▶ [SHORT EXERCISE]:
Find the word "picture" in the material below and gather every line that contains it.

....................

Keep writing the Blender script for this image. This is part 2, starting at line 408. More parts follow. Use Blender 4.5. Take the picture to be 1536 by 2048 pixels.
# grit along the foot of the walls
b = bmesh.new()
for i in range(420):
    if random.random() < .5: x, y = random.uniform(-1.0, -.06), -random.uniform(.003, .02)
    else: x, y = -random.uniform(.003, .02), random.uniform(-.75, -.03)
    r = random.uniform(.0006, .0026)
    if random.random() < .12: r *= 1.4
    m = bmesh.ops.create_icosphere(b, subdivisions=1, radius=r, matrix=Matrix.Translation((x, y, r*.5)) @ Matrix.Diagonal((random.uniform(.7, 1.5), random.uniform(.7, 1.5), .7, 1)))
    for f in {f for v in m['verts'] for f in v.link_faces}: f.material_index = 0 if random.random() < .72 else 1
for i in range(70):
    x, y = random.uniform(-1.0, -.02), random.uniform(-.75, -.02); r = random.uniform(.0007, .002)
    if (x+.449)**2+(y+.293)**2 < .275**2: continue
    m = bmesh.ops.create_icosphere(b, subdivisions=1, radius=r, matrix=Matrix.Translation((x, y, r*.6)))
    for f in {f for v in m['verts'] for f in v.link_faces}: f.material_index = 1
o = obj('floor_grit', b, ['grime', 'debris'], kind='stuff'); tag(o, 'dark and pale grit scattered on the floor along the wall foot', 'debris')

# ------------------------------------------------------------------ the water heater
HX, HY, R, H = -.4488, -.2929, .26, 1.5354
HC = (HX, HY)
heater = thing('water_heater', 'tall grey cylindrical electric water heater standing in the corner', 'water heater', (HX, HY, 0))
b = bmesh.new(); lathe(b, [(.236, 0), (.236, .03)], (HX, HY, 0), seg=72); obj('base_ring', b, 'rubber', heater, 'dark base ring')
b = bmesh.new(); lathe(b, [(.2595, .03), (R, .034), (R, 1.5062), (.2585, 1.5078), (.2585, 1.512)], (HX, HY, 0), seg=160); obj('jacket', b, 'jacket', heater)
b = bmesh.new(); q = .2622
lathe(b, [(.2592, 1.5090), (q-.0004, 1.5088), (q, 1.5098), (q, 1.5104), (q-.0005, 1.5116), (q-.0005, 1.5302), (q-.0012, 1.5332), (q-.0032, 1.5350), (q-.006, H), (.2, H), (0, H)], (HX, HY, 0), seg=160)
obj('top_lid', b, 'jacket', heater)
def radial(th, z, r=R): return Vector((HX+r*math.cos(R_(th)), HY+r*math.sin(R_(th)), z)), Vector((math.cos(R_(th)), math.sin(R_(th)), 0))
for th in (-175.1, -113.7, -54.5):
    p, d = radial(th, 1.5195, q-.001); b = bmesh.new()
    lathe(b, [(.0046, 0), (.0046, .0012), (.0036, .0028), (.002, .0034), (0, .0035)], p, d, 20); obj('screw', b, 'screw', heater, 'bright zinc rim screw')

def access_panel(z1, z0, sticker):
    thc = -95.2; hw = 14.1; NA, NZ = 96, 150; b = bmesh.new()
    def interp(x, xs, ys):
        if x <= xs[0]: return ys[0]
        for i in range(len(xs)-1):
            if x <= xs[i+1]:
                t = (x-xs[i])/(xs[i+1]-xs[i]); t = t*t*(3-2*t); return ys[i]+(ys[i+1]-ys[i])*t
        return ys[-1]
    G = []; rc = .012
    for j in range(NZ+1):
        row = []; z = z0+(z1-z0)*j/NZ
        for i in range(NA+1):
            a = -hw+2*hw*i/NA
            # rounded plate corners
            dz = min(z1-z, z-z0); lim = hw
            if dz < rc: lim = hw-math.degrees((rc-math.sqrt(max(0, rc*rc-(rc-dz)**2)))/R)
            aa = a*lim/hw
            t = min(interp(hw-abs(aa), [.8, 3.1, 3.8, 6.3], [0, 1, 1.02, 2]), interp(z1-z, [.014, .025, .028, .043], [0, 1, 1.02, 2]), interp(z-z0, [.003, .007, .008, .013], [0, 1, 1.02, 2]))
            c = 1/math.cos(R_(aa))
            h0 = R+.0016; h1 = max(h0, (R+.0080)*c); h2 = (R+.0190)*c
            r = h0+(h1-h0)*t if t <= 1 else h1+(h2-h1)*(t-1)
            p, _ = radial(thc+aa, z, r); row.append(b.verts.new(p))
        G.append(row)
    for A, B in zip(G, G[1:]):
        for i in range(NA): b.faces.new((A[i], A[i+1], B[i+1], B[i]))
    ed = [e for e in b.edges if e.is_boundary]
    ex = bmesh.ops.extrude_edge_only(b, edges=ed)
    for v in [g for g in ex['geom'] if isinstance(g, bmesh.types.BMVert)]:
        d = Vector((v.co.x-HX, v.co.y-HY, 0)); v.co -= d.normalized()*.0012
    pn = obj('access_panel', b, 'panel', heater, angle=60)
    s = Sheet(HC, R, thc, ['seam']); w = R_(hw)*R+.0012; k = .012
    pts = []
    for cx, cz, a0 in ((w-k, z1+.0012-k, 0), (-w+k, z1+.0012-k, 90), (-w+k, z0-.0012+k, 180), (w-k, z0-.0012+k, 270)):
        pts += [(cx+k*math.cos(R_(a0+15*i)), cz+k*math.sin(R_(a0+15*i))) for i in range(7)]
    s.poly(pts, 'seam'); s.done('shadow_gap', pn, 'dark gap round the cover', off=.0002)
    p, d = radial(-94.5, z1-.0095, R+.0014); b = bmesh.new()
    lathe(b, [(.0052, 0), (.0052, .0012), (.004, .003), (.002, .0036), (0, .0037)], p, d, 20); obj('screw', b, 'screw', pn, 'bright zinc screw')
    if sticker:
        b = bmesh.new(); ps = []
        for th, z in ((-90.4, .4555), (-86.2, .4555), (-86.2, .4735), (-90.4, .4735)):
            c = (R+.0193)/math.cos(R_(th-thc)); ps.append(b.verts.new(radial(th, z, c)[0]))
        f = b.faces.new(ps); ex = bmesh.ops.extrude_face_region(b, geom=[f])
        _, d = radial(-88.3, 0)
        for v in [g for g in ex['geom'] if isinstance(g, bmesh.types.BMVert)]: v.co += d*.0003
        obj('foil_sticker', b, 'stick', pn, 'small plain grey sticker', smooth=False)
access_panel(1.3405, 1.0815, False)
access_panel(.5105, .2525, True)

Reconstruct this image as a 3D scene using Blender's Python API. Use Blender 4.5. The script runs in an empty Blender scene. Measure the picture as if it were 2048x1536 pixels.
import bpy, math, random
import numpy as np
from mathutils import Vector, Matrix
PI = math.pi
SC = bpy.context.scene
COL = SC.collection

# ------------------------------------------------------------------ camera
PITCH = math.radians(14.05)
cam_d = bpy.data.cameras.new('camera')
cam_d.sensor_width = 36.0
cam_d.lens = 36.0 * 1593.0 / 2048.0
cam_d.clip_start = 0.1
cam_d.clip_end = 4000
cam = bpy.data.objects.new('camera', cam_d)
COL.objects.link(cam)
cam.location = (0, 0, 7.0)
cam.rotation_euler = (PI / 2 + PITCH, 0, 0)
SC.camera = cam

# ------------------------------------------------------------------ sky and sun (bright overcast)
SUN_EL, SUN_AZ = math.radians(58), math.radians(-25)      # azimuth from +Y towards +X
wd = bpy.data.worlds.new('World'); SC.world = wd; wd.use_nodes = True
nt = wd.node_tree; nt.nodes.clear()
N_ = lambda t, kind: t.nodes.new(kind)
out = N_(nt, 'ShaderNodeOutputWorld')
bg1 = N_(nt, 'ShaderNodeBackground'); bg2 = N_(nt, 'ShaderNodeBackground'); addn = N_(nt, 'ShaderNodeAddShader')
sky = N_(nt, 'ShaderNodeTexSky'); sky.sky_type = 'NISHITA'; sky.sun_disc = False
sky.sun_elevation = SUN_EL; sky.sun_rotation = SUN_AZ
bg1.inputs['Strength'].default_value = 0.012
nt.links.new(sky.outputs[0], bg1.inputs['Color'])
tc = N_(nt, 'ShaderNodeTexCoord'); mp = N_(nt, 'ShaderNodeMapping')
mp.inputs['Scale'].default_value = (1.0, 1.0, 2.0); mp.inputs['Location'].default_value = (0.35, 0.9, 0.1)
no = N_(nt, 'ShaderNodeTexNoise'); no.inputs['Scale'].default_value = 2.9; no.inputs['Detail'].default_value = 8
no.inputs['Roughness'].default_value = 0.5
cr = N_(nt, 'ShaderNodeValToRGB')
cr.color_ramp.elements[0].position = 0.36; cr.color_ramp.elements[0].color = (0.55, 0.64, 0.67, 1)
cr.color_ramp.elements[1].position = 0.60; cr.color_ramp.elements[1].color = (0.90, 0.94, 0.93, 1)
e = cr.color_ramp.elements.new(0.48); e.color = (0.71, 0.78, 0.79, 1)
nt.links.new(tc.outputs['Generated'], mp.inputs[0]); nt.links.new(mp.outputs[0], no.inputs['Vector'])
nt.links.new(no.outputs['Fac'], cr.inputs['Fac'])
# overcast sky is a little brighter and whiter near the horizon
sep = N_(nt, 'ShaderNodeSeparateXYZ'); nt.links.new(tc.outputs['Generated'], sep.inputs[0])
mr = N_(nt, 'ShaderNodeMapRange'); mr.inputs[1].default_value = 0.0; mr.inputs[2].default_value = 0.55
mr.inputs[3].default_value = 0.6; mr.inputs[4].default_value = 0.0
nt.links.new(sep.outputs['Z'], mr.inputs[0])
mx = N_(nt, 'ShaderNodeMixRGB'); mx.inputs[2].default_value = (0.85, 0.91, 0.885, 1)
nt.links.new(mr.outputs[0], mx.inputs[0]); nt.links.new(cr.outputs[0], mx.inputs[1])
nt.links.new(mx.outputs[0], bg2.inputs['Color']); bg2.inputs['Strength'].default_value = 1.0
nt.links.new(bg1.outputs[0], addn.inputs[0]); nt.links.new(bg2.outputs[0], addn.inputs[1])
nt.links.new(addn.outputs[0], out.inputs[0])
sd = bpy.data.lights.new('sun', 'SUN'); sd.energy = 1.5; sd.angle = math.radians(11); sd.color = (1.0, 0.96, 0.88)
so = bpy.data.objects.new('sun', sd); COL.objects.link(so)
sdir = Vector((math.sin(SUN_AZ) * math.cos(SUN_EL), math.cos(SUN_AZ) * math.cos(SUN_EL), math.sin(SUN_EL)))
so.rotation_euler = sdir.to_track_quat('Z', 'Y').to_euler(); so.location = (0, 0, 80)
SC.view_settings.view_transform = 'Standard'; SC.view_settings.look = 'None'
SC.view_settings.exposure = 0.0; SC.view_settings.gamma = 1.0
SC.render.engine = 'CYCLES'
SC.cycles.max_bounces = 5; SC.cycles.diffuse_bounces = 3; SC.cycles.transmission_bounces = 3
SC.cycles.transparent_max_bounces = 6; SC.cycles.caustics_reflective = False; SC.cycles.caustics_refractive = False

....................

▶ [EXERCISE SOLUTION]:
Keep writing the Blender script for this image. This is part 2, starting at line 408. More parts follow. Use Blender 4.5. Take the picture to be 1536 by 2048 pixels.
Reconstruct this image as a 3D scene using Blender's Python API. Use Blender 4.5. The script runs in an empty Blender scene. Measure the picture as if it were 2048x1536 pixels.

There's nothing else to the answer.